# Information provided
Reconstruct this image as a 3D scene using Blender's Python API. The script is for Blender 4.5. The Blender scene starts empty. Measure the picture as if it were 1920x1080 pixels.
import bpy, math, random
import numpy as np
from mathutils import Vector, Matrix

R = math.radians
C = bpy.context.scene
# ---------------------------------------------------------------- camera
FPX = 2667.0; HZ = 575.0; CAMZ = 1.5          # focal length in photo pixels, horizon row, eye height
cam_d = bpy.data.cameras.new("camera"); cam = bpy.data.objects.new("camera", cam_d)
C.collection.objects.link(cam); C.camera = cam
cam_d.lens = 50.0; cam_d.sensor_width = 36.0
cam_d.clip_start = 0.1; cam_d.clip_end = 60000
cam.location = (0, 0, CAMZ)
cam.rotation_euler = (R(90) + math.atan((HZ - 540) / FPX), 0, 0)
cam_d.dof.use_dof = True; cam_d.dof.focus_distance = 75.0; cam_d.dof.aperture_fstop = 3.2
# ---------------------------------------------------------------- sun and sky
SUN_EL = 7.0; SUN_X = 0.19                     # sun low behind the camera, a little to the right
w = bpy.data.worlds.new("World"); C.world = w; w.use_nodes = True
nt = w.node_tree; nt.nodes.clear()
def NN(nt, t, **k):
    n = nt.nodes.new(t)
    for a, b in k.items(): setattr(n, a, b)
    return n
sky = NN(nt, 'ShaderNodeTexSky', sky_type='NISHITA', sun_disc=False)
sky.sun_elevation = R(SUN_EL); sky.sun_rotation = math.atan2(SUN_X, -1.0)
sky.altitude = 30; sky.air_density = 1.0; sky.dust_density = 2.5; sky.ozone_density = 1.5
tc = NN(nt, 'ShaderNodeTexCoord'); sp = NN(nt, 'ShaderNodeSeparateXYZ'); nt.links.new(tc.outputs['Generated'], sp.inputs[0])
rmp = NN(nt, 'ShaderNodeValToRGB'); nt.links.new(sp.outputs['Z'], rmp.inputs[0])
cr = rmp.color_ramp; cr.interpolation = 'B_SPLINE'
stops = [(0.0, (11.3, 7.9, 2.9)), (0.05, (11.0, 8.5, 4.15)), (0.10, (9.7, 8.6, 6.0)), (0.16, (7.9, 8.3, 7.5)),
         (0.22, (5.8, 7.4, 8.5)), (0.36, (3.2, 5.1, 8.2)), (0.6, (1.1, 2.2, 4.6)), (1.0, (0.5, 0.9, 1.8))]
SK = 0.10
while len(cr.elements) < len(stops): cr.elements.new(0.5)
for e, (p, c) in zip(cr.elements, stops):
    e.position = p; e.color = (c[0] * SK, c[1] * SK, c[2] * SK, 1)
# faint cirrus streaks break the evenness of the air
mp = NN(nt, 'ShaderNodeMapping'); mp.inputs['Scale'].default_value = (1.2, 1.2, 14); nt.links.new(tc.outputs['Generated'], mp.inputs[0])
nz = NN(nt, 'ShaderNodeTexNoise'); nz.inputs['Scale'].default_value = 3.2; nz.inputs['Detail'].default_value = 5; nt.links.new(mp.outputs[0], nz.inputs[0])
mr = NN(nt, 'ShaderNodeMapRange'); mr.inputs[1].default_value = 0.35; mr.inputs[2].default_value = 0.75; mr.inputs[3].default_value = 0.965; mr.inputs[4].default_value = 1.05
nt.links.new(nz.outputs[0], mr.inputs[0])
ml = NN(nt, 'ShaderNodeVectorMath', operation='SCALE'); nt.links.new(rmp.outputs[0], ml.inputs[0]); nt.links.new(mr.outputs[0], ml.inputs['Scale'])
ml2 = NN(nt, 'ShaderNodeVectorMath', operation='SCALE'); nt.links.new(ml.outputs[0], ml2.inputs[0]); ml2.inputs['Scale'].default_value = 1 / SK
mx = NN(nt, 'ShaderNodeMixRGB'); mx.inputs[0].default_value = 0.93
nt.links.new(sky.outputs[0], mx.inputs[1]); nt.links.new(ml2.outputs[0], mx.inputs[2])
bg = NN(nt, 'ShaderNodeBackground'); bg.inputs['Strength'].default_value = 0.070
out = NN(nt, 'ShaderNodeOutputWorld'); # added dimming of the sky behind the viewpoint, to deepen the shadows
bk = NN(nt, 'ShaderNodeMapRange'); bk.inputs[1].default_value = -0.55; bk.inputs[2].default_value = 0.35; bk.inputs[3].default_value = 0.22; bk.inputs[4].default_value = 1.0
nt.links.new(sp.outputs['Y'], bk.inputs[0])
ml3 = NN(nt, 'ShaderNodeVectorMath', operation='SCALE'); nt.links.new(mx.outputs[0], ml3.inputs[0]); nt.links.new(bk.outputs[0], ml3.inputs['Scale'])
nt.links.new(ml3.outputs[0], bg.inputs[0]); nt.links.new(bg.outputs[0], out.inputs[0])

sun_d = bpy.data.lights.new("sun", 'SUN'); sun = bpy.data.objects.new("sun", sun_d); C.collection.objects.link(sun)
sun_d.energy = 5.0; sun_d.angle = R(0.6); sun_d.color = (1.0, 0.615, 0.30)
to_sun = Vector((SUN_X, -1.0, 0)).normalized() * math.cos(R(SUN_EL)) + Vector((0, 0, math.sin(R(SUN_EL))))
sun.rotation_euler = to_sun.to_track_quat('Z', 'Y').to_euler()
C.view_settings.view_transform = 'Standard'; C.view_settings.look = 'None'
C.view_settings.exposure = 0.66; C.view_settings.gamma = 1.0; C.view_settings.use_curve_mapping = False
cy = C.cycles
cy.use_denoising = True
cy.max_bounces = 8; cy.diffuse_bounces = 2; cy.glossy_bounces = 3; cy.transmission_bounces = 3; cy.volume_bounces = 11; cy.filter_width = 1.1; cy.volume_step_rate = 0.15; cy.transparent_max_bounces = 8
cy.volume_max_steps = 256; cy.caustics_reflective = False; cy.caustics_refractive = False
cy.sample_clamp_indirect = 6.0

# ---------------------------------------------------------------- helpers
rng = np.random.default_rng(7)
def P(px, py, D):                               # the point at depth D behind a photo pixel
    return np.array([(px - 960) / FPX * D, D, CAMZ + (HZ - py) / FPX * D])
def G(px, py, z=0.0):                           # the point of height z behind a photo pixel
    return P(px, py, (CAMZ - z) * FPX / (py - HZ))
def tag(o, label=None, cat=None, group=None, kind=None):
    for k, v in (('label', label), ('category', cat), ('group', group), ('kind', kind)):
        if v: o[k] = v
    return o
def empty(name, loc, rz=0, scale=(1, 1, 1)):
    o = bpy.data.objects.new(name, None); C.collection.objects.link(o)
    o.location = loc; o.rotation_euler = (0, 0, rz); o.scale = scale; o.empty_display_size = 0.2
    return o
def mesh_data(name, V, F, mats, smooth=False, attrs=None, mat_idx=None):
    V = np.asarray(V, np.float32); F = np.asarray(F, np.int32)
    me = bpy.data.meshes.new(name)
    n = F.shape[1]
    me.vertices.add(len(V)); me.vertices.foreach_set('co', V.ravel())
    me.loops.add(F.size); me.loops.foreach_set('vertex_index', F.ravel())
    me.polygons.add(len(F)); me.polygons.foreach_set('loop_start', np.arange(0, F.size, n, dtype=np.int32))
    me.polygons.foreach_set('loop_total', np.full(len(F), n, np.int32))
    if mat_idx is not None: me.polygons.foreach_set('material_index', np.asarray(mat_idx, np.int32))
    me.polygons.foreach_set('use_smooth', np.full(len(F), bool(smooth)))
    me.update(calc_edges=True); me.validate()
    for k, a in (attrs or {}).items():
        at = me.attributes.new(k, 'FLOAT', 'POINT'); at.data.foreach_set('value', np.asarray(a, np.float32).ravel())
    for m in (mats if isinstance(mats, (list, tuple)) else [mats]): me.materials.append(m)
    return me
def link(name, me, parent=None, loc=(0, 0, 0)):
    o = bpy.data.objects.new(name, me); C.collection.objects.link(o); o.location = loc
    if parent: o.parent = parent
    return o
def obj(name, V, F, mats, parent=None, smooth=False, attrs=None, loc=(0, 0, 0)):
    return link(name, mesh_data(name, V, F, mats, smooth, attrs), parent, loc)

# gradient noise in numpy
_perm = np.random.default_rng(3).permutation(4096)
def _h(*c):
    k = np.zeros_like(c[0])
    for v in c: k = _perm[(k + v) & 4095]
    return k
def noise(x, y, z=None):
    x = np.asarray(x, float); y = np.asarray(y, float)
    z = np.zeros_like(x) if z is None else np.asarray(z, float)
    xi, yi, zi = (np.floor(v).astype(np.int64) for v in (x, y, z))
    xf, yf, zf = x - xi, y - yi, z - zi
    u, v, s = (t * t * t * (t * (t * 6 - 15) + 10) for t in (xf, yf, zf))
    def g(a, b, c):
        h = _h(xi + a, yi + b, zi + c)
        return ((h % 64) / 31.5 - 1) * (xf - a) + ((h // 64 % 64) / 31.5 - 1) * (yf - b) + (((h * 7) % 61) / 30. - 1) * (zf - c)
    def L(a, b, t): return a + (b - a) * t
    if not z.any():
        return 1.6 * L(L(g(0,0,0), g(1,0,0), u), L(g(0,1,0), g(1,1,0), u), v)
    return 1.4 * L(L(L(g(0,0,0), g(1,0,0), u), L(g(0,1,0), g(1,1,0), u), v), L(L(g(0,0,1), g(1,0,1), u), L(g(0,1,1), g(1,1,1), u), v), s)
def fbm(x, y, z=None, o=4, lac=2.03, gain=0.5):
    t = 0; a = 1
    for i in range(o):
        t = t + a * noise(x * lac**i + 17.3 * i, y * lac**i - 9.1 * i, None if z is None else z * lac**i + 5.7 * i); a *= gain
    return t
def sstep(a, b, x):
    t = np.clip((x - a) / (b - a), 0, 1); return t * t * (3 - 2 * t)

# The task
Print the material above verbatim, first line through the line containing "from mathutils import Vector, Matrix", both included.

# The response
Reconstruct this image as a 3D scene using Blender's Python API. The script is for Blender 4.5. The Blender scene starts empty. Measure the picture as if it were 1920x1080 pixels.
import bpy, math, random
import numpy as np
from mathutils import Vector, Matrix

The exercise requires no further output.